Leur liste a des contours imprécis et se recoupe partiellement avec les écrits retrouvés à Qumrân. Parmi eux figurent
- les livres d’Hénoch,
- le livre des Jubilés,
- les Testaments des douze patriarches,
- les Psaumes de Salomon,
- le Testament de Moïse,
- le Martyre d’Esaïe,
- l’Apocalypse d’Elie,
- les Oracles sibyllins,
- la Vie d’Adam et Eve (ou Apocalypse de Moïse, à l’esprit misogyne),
- la Lettre d’Aristée.
Leur lecture permet de distinguer plusieurs caractéristiques: un intérêt prononcé pour le genre apocalyptique, un certain ésotérisme, une mention fréquente des démons et un dualisme plutôt tranché.
On trouve une partie de ces textes dans le volume de la Bibliothèque de la Pléiade (Gallimard) intitulé La Bible. Ecrits intertestamentaires.
Les apocryphes et pseudépigraphes chrétiens
De même qu’il y avait des écrits non canoniques en milieu juif, les milieux chrétiens ont véhiculé des textes auxquels on n’a pas reconnu d’autorité.
Datés des 1er et 2e siècles apr. J.-C., certains d’entre eux sont globalement conformes à l’enseignement des apôtres et livrent des instructions qui pouvaient être acceptées dans les Eglises en raison de leur orthodoxie:
- les épîtres de Clément,
- le Pasteur d’Hermas,
- la Didaché.
On trouve ces textes, ainsi que quelques autres, dans la Bibliothèque Foi Vivante (Cerf) sous le titre Les Pères Apostoliques.
D’autres textes sont marqués par l’ésotérisme, les enseignements hérétiques et la pseudépigraphie (fausse attribution à un personnage biblique célèbre).

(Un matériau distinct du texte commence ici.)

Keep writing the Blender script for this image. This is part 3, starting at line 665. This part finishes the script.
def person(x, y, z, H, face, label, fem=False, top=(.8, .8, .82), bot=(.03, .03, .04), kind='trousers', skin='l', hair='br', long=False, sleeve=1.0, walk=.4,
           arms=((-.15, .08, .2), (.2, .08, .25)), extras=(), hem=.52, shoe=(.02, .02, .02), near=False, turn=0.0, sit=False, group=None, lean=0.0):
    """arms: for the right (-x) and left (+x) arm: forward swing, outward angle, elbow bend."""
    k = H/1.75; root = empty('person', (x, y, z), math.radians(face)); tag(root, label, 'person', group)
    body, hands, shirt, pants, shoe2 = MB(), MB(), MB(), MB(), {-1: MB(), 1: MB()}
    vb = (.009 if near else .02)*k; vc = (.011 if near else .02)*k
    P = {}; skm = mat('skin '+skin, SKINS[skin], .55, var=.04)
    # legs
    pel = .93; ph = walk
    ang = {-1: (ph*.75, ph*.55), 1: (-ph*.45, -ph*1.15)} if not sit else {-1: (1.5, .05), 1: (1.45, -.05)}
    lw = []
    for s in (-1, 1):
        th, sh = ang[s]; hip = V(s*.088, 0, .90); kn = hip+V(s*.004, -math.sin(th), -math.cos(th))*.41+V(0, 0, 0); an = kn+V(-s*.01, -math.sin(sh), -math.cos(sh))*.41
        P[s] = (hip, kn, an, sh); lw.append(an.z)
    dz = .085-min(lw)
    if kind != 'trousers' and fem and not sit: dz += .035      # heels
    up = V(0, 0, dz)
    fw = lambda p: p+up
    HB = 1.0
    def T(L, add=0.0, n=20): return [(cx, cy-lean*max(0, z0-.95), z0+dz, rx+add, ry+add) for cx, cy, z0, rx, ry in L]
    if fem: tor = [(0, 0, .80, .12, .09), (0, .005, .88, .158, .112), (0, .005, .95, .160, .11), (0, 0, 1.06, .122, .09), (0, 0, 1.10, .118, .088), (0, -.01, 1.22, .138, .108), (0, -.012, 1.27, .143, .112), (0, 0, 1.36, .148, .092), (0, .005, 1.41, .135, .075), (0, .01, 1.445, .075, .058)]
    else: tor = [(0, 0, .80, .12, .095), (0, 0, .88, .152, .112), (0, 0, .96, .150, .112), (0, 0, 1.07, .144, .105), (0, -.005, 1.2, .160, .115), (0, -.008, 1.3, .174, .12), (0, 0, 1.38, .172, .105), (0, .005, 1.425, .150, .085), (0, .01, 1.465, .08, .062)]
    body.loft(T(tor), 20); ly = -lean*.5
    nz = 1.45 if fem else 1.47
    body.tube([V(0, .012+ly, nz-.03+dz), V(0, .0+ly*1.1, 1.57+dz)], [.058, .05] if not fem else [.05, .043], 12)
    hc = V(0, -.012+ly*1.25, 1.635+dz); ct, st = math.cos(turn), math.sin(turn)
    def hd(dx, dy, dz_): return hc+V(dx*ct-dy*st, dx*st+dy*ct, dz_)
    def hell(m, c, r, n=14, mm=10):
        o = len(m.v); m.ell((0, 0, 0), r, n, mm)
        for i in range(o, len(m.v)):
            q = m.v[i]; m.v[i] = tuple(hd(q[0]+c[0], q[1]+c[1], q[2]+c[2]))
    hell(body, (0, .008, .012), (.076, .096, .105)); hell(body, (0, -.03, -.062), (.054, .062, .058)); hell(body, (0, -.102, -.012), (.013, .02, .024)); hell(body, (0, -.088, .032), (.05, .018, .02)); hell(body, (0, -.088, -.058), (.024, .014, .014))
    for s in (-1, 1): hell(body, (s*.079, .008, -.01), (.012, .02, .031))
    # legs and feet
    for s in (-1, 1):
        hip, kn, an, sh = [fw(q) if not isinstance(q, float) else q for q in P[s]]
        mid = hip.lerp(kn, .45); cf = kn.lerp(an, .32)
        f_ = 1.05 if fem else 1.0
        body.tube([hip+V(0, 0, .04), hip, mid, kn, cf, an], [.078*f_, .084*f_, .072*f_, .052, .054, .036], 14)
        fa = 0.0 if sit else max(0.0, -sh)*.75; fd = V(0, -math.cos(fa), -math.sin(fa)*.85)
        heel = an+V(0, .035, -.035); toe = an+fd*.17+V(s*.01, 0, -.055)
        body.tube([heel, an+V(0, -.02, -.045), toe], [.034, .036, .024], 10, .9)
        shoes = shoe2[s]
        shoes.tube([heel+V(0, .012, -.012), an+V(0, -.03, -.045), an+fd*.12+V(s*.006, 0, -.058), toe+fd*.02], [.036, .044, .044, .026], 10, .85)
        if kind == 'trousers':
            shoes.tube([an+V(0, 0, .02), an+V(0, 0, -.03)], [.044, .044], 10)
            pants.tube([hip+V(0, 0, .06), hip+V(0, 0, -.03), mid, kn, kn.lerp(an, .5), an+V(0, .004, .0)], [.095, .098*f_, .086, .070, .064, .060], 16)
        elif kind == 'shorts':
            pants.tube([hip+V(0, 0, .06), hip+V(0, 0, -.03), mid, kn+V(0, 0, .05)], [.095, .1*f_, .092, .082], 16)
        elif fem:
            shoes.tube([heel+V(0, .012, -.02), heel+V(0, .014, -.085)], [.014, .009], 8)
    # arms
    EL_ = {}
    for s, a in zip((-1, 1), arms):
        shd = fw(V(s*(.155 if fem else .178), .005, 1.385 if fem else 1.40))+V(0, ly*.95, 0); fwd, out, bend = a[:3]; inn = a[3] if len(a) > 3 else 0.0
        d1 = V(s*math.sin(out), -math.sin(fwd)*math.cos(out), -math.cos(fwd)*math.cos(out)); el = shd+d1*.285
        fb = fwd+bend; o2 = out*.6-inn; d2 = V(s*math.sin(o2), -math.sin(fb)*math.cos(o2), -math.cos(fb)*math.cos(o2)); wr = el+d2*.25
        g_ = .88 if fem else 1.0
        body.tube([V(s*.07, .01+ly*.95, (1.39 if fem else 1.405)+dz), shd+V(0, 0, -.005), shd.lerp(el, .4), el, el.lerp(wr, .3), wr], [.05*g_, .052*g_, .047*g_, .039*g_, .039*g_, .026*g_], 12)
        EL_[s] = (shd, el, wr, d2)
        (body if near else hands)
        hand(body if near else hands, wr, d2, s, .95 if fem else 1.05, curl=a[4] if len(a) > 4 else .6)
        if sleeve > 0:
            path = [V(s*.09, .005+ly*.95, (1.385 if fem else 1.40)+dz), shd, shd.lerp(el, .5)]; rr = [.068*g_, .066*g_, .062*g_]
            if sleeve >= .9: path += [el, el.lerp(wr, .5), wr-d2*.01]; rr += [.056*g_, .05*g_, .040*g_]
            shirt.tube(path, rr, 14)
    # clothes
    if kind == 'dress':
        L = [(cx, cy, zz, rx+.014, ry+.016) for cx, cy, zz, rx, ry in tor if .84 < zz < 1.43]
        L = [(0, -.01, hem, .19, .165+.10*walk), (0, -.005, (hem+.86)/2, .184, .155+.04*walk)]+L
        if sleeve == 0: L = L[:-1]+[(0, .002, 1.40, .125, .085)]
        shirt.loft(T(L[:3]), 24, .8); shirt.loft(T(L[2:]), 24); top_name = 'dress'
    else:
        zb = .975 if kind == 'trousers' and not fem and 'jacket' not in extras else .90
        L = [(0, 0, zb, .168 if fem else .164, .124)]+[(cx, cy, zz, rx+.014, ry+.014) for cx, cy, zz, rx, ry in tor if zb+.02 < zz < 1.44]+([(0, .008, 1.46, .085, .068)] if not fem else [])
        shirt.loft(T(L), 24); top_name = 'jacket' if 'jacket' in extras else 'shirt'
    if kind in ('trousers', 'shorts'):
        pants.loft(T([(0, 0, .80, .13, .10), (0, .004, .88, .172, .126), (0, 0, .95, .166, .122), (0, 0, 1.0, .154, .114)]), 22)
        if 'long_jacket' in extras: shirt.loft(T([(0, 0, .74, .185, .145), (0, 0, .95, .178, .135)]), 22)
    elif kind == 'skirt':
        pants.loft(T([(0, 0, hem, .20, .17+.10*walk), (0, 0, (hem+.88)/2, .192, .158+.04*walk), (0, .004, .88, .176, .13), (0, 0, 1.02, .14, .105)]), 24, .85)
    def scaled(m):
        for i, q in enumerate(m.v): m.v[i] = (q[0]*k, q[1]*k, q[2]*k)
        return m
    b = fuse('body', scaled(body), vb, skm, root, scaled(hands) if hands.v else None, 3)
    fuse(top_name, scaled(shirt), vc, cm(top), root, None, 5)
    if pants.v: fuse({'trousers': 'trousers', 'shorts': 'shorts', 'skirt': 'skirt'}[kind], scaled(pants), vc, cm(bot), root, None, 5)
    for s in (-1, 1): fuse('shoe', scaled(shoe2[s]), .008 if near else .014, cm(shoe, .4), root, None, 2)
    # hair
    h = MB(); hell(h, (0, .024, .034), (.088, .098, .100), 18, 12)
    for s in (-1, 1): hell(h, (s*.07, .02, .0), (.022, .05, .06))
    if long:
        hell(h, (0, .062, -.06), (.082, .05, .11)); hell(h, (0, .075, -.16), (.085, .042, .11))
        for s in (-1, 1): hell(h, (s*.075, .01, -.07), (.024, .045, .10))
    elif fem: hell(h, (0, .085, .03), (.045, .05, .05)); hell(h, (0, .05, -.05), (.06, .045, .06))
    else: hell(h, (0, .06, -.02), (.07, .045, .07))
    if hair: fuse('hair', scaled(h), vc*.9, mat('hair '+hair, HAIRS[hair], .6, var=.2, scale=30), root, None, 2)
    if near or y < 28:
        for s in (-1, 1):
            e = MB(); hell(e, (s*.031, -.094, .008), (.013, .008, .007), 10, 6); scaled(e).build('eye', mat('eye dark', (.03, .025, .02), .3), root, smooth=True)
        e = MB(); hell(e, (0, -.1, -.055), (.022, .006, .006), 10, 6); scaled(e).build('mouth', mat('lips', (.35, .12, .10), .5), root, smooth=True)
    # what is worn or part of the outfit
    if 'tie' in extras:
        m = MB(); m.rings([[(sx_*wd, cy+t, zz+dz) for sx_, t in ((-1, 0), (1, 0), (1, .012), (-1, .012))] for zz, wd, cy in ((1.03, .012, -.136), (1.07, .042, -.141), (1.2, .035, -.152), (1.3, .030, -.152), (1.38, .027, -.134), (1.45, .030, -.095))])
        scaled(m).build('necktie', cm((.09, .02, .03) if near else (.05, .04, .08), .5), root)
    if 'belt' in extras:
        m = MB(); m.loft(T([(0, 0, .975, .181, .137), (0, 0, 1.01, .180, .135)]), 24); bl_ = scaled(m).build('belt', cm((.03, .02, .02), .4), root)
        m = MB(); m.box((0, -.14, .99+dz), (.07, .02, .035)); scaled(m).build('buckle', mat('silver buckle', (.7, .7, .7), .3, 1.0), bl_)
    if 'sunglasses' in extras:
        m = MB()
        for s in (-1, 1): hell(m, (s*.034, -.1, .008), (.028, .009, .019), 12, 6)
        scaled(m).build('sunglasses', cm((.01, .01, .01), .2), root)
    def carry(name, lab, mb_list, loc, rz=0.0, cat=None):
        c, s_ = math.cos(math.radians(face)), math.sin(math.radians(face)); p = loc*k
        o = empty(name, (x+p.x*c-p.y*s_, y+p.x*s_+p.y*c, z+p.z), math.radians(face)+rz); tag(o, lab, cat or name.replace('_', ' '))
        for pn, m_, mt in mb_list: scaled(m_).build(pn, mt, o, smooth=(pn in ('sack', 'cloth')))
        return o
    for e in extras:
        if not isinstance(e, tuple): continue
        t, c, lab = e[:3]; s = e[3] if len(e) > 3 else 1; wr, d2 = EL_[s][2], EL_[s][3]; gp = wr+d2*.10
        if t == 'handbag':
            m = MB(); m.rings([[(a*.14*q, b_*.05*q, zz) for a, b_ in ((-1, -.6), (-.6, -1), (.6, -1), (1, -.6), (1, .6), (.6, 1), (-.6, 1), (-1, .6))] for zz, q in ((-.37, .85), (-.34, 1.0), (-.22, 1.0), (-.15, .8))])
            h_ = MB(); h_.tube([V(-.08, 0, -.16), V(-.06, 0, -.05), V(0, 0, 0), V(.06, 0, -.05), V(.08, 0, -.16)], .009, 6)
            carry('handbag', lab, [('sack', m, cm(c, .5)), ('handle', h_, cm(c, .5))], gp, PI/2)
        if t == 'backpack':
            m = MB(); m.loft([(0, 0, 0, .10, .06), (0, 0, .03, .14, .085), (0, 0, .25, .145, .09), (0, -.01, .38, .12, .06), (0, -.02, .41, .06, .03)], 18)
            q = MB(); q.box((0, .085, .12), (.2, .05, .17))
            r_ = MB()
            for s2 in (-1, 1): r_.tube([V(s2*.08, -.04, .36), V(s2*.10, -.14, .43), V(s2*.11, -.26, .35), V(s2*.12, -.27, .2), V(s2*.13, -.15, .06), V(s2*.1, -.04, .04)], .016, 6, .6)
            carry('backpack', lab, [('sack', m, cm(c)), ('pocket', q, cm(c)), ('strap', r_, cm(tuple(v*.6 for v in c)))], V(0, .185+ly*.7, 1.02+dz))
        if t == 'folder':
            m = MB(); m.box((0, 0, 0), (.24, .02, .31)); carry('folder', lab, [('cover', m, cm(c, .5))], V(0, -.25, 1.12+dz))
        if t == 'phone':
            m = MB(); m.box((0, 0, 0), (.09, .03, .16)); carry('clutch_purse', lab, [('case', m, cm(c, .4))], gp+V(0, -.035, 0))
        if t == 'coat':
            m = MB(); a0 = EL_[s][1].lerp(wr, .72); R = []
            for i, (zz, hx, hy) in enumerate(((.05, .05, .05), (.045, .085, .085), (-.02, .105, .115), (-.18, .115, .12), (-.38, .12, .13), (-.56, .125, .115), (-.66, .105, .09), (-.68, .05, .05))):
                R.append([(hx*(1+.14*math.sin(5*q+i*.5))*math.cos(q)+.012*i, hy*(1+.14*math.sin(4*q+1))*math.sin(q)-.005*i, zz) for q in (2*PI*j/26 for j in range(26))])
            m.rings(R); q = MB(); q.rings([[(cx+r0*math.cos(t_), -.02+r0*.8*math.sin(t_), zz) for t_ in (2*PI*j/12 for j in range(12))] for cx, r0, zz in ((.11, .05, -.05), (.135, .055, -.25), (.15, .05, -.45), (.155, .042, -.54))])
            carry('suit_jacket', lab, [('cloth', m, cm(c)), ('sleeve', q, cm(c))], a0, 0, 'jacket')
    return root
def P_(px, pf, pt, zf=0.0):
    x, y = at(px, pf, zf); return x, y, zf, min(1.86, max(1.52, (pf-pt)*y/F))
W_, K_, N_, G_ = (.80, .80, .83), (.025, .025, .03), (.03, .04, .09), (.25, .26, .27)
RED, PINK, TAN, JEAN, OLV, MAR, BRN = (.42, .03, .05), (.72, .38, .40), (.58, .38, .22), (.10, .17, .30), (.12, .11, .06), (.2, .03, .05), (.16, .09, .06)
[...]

Leur rédaction va jusqu’au 7e siècle apr. J.-C.
- Certains portent sur Jésus et Marie, comme l’Evangile de Pierre, l’Evangile secret de Marc ou les Questions de Barthélémy.
- Le plus connu est certainement l’Evangile de Thomas, qui commence ainsi: «Voici les paroles secrètes que Jésus le Vivant a dites et que Didyme Jude Thomas a écrites.» L’influence de la pensée gnostique se fait sentir tout au long de ce recueil de 114 paroles (ou logia), avec en particulier le mythe de l’androgyne primordial. Le dernier logion a de quoi faire hurler les féministes et montre une différence réelle avec l’enseignement des ouvrages canoniques: «Simon Pierre leur dit: ‘Que Marie nous quitte, car les femmes ne sont pas dignes de la Vie.’ Jésus dit: ‘Voici que moi je l’attirerai pour la rendre mâle, de façon à ce qu’elle aussi devienne un esprit vivant semblable à vous, mâles. Car toute personne qui se fera mâle entrera dans le Royaume des cieux.’»
- Le Protoévangile de Jacques, ou Nativité de Marie, a exercé une influence considérable sur la piété mariale. Il présente Marie comme née d’une mère stérile et comme une vierge perpétuelle, puis brode sur les récits évangéliques de la naissance de Jésus, qu’il situe dans une grotte. L’Evangile du Pseudo-Matthieu, le Livre de la nativité de Marie ainsi qu’une Histoire de l’enfance de Jésus complètent le tableau.
- La doctrine catholique de l’Assomption de la vierge peut trouver un certain appui dans la Dormition de Marie du Pseudo-Jean.
- Ecrit clairement gnostique découvert à Nag Hammadi en 1945, l’Evangile de Philippe présente Marie de Magdala comme la compagne de Jésus, idée qui a été reprise dans certains films ou écrits récents.
- Un autre texte qui a fait parler de lui est celui de l’Evangile de Judas, dont une fondation helvétique s’est chargée de la traduction à partir du copte. Il s’agirait de documents datés entre les 3e et 4e siècles.
- Nous disposons en outre d’Actes d’André, de Jean, de Pierre, de Paul, de Philippe, de Thomas.
- Finalement, nous disposons d’un certain nombre de visions et «révélations»: l’Ascension d’Esaïe, l’Apocalypse d’Esdras, les Odes de Salomon, l’Apocalypse de Paul, l’Apocalypse de Pierre.
Outre leur tendance à l’ésotérisme (par définition marqué du sceau du secret et élitaire), les écrits apocryphes et pseudépigraphes recourent à un surnaturel beaucoup moins sobre que celui des textes canoniques.
On trouve une partie de ces textes dans les volumes de la Bibliothèque de la Pléiade (Gallimard) intitulés Ecrits apocryphes chrétiens.